Hirscher’s return follows that of another Red Bull athlete, Lucas Braathen, who is switching from Norway to Brazil — his mother’s home nation.

“I’ve spent hours studying your performance throughout my career, attempting to integrate bits and pieces into my own movement patterns,” Braathen wrote Hirscher on Instagram. “There is one thing I really wish I had the chance to do — race against you. It’s an honor to have you back, and I can’t wait to ski with you.”

Skiers must comply with International Ski and Snowboard Federation (FIS) rules to change national eligibility — though the process is made easier if the team they are leaving agrees to the move.

“Taking the sport to a whole new level of off-season entertainment,” Aksel Lund Svindal, another former overall World Cup winner, wrote on Instagram. “It seems like we have a transfer market in ski racing.”

Riml said there was no shared planning or communication between Hirscher and Braathen, and noted that Hirscher has not formally joined the Dutch association yet.

"The last couple of years, he was always thinking about it,” Riml said. “Then he decided on very, very short notice that he really wants to do this. Then we got to work trying to get all the documentations in place.”

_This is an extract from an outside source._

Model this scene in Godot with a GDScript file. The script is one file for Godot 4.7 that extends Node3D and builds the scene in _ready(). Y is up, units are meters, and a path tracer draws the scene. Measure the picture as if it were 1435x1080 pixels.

Might Hirscher extend his comeback to the Milan-Cortina Olympics in 2026? He won two golds at the 2018 Pyeongchang Games and a bronze at the 2014 Sochi Games.

“It’s hard to predict anything right now,” Riml said. “It’s a step by step process. … Right now the goal is this season. But then then you never know, right?”

Of the 147 medals that the Netherlands — which excels in speedskating — has won at the Winter Olympics, nearly all of them have come on ice. Only one was won on snow: Nicolien Sauerbreij’s gold in parallel giant slalom snowboarding in 2010.

“Marcel is a global icon and an inspiration for all skiers and winter sports enthusiasts in the Netherlands,” Dutch skiing association general director Frits Avis said. "We hope that this will boost interest and enthusiasm for winter sports in our already winter sports-crazy country.”

Riml stepped down as the U.S. Ski Team’s Alpine director a few months ago but remains a consultant for the Americans.

“This was not in the plan when it came up,” Riml said of having both Hirscher and Braathen to guide. “But it’s very exciting for the sport in general.”